## WHAT YOU ARE ASKED TO DO
Restate every line of the material, word for word.

## DATA SHOWN
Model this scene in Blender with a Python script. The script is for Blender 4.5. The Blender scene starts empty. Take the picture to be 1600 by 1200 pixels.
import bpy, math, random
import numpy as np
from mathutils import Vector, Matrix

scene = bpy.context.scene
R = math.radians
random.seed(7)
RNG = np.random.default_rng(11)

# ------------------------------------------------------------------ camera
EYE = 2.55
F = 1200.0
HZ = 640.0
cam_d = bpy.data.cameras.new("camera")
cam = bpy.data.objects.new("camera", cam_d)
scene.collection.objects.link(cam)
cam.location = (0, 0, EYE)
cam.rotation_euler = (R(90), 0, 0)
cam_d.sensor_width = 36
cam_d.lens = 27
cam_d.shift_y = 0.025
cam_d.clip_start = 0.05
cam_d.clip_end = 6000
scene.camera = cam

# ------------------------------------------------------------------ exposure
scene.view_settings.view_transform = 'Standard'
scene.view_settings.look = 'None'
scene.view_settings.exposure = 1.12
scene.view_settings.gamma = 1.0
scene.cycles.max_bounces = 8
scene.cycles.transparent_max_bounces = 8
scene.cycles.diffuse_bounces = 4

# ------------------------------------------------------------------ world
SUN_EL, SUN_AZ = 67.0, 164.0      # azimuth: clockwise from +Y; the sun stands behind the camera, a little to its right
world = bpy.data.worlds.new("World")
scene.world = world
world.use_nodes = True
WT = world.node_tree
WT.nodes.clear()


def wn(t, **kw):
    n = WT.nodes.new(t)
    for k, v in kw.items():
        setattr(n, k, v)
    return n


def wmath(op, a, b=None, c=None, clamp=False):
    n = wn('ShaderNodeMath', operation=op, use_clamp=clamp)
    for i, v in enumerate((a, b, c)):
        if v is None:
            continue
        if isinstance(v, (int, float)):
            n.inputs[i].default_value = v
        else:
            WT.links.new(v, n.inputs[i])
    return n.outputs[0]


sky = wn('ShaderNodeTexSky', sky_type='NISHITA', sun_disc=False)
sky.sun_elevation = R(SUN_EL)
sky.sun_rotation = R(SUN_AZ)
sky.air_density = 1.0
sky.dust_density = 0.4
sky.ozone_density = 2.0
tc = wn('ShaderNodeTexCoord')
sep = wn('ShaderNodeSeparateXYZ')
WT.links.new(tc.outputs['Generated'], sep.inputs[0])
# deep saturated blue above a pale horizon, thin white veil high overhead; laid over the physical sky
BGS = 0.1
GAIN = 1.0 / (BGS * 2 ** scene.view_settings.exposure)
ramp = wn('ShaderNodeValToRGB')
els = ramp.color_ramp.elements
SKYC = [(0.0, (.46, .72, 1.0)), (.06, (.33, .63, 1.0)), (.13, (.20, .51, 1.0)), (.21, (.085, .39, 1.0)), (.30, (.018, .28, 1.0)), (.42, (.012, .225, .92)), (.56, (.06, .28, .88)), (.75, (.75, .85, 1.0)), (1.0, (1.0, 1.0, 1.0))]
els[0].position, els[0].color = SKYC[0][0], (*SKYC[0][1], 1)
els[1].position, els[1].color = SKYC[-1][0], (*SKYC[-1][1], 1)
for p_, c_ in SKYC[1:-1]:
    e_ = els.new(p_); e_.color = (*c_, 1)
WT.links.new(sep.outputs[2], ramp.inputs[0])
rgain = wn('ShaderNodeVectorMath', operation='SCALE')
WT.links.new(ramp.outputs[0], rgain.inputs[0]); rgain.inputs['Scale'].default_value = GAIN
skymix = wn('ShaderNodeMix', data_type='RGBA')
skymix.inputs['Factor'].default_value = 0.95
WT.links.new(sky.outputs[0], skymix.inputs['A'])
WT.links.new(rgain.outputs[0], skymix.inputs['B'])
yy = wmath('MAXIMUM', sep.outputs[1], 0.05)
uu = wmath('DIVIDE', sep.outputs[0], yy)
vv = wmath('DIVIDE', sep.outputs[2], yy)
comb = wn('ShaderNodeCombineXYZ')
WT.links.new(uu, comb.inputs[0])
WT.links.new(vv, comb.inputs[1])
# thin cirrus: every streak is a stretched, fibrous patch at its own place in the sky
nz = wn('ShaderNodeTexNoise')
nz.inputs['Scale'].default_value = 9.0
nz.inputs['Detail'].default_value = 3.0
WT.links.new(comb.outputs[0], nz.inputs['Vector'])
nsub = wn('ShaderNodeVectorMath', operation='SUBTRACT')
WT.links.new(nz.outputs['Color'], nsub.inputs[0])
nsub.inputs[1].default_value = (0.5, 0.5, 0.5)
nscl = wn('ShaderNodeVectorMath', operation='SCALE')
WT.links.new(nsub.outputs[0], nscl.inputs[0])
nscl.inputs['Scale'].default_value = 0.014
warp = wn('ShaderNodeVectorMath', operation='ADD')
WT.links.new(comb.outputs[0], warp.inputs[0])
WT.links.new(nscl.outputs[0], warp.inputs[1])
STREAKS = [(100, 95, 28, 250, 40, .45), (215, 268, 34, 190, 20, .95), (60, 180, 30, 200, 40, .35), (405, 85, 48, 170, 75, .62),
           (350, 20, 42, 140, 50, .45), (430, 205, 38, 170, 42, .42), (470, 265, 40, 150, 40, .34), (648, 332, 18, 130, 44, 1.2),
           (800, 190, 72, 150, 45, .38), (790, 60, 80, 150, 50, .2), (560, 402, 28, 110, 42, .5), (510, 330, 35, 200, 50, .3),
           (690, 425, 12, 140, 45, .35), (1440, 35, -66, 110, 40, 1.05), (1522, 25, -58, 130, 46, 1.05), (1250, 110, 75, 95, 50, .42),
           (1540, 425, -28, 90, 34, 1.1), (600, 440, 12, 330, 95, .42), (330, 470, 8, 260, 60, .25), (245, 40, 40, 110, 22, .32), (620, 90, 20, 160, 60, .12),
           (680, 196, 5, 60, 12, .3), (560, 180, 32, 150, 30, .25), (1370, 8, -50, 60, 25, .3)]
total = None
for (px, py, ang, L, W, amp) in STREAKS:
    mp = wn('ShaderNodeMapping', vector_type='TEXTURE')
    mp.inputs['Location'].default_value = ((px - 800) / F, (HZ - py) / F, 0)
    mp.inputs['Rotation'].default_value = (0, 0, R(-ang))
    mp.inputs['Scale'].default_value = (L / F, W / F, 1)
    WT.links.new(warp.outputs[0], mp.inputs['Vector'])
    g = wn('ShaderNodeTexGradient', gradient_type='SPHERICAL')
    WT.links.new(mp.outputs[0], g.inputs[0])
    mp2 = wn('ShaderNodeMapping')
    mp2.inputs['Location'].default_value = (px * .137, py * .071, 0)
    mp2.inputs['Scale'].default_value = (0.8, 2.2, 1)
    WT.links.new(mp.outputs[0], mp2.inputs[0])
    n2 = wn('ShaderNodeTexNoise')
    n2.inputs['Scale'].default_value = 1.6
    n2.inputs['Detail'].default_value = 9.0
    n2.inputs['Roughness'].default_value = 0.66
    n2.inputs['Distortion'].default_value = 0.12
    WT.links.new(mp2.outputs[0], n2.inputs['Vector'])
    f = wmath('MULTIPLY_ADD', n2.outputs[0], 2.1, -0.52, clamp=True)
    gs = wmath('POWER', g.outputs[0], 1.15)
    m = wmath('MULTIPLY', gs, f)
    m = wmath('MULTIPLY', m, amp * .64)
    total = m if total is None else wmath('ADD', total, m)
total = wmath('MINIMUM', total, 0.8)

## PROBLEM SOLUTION
Model this scene in Blender with a Python script. The script is for Blender 4.5. The Blender scene starts empty. Take the picture to be 1600 by 1200 pixels.
import bpy, math, random
import numpy as np
from mathutils import Vector, Matrix

scene = bpy.context.scene
R = math.radians
random.seed(7)
RNG = np.random.default_rng(11)

# ------------------------------------------------------------------ camera
EYE = 2.55
F = 1200.0
HZ = 640.0
cam_d = bpy.data.cameras.new("camera")
cam = bpy.data.objects.new("camera", cam_d)
scene.collection.objects.link(cam)
cam.location = (0, 0, EYE)
cam.rotation_euler = (R(90), 0, 0)
cam_d.sensor_width = 36
cam_d.lens = 27
cam_d.shift_y = 0.025
cam_d.clip_start = 0.05
cam_d.clip_end = 6000
scene.camera = cam

# ------------------------------------------------------------------ exposure
scene.view_settings.view_transform = 'Standard'
scene.view_settings.look = 'None'
scene.view_settings.exposure = 1.12
scene.view_settings.gamma = 1.0
scene.cycles.max_bounces = 8
scene.cycles.transparent_max_bounces = 8
scene.cycles.diffuse_bounces = 4

# ------------------------------------------------------------------ world
SUN_EL, SUN_AZ = 67.0, 164.0      # azimuth: clockwise from +Y; the sun stands behind the camera, a little to its right
world = bpy.data.worlds.new("World")
scene.world = world
world.use_nodes = True
WT = world.node_tree
WT.nodes.clear()


def wn(t, **kw):
    n = WT.nodes.new(t)
    for k, v in kw.items():
        setattr(n, k, v)
    return n


def wmath(op, a, b=None, c=None, clamp=False):
    n = wn('ShaderNodeMath', operation=op, use_clamp=clamp)
    for i, v in enumerate((a, b, c)):
        if v is None:
            continue
        if isinstance(v, (int, float)):
            n.inputs[i].default_value = v
        else:
            WT.links.new(v, n.inputs[i])
    return n.outputs[0]


sky = wn('ShaderNodeTexSky', sky_type='NISHITA', sun_disc=False)
sky.sun_elevation = R(SUN_EL)
sky.sun_rotation = R(SUN_AZ)
sky.air_density = 1.0
sky.dust_density = 0.4
sky.ozone_density = 2.0
tc = wn('ShaderNodeTexCoord')
sep = wn('ShaderNodeSeparateXYZ')
WT.links.new(tc.outputs['Generated'], sep.inputs[0])
# deep saturated blue above a pale horizon, thin white veil high overhead; laid over the physical sky
BGS = 0.1
GAIN = 1.0 / (BGS * 2 ** scene.view_settings.exposure)
ramp = wn('ShaderNodeValToRGB')
els = ramp.color_ramp.elements
SKYC = [(0.0, (.46, .72, 1.0)), (.06, (.33, .63, 1.0)), (.13, (.20, .51, 1.0)), (.21, (.085, .39, 1.0)), (.30, (.018, .28, 1.0)), (.42, (.012, .225, .92)), (.56, (.06, .28, .88)), (.75, (.75, .85, 1.0)), (1.0, (1.0, 1.0, 1.0))]
els[0].position, els[0].color = SKYC[0][0], (*SKYC[0][1], 1)
els[1].position, els[1].color = SKYC[-1][0], (*SKYC[-1][1], 1)
for p_, c_ in SKYC[1:-1]:
    e_ = els.new(p_); e_.color = (*c_, 1)
WT.links.new(sep.outputs[2], ramp.inputs[0])
rgain = wn('ShaderNodeVectorMath', operation='SCALE')
WT.links.new(ramp.outputs[0], rgain.inputs[0]); rgain.inputs['Scale'].default_value = GAIN
skymix = wn('ShaderNodeMix', data_type='RGBA')
skymix.inputs['Factor'].default_value = 0.95
WT.links.new(sky.outputs[0], skymix.inputs['A'])
WT.links.new(rgain.outputs[0], skymix.inputs['B'])
yy = wmath('MAXIMUM', sep.outputs[1], 0.05)
uu = wmath('DIVIDE', sep.outputs[0], yy)
vv = wmath('DIVIDE', sep.outputs[2], yy)
comb = wn('ShaderNodeCombineXYZ')
WT.links.new(uu, comb.inputs[0])
WT.links.new(vv, comb.inputs[1])
# thin cirrus: every streak is a stretched, fibrous patch at its own place in the sky
nz = wn('ShaderNodeTexNoise')
nz.inputs['Scale'].default_value = 9.0
nz.inputs['Detail'].default_value = 3.0
WT.links.new(comb.outputs[0], nz.inputs['Vector'])
nsub = wn('ShaderNodeVectorMath', operation='SUBTRACT')
WT.links.new(nz.outputs['Color'], nsub.inputs[0])
nsub.inputs[1].default_value = (0.5, 0.5, 0.5)
nscl = wn('ShaderNodeVectorMath', operation='SCALE')
WT.links.new(nsub.outputs[0], nscl.inputs[0])
nscl.inputs['Scale'].default_value = 0.014
warp = wn('ShaderNodeVectorMath', operation='ADD')
WT.links.new(comb.outputs[0], warp.inputs[0])
WT.links.new(nscl.outputs[0], warp.inputs[1])
STREAKS = [(100, 95, 28, 250, 40, .45), (215, 268, 34, 190, 20, .95), (60, 180, 30, 200, 40, .35), (405, 85, 48, 170, 75, .62),
           (350, 20, 42, 140, 50, .45), (430, 205, 38, 170, 42, .42), (470, 265, 40, 150, 40, .34), (648, 332, 18, 130, 44, 1.2),
           (800, 190, 72, 150, 45, .38), (790, 60, 80, 150, 50, .2), (560, 402, 28, 110, 42, .5), (510, 330, 35, 200, 50, .3),
           (690, 425, 12, 140, 45, .35), (1440, 35, -66, 110, 40, 1.05), (1522, 25, -58, 130, 46, 1.05), (1250, 110, 75, 95, 50, .42),
           (1540, 425, -28, 90, 34, 1.1), (600, 440, 12, 330, 95, .42), (330, 470, 8, 260, 60, .25), (245, 40, 40, 110, 22, .32), (620, 90, 20, 160, 60, .12),
           (680, 196, 5, 60, 12, .3), (560, 180, 32, 150, 30, .25), (1370, 8, -50, 60, 25, .3)]
total = None
for (px, py, ang, L, W, amp) in STREAKS:
    mp = wn('ShaderNodeMapping', vector_type='TEXTURE')
    mp.inputs['Location'].default_value = ((px - 800) / F, (HZ - py) / F, 0)
    mp.inputs['Rotation'].default_value = (0, 0, R(-ang))
    mp.inputs['Scale'].default_value = (L / F, W / F, 1)
    WT.links.new(warp.outputs[0], mp.inputs['Vector'])
    g = wn('ShaderNodeTexGradient', gradient_type='SPHERICAL')
    WT.links.new(mp.outputs[0], g.inputs[0])
    mp2 = wn('ShaderNodeMapping')
    mp2.inputs['Location'].default_value = (px * .137, py * .071, 0)
    mp2.inputs['Scale'].default_value = (0.8, 2.2, 1)
    WT.links.new(mp.outputs[0], mp2.inputs[0])
    n2 = wn('ShaderNodeTexNoise')
    n2.inputs['Scale'].default_value = 1.6
    n2.inputs['Detail'].default_value = 9.0
    n2.inputs['Roughness'].default_value = 0.66
    n2.inputs['Distortion'].default_value = 0.12
    WT.links.new(mp2.outputs[0], n2.inputs['Vector'])
    f = wmath('MULTIPLY_ADD', n2.outputs[0], 2.1, -0.52, clamp=True)
    gs = wmath('POWER', g.outputs[0], 1.15)
    m = wmath('MULTIPLY', gs, f)
    m = wmath('MULTIPLY', m, amp * .64)
    total = m if total is None else wmath('ADD', total, m)
total = wmath('MINIMUM', total, 0.8)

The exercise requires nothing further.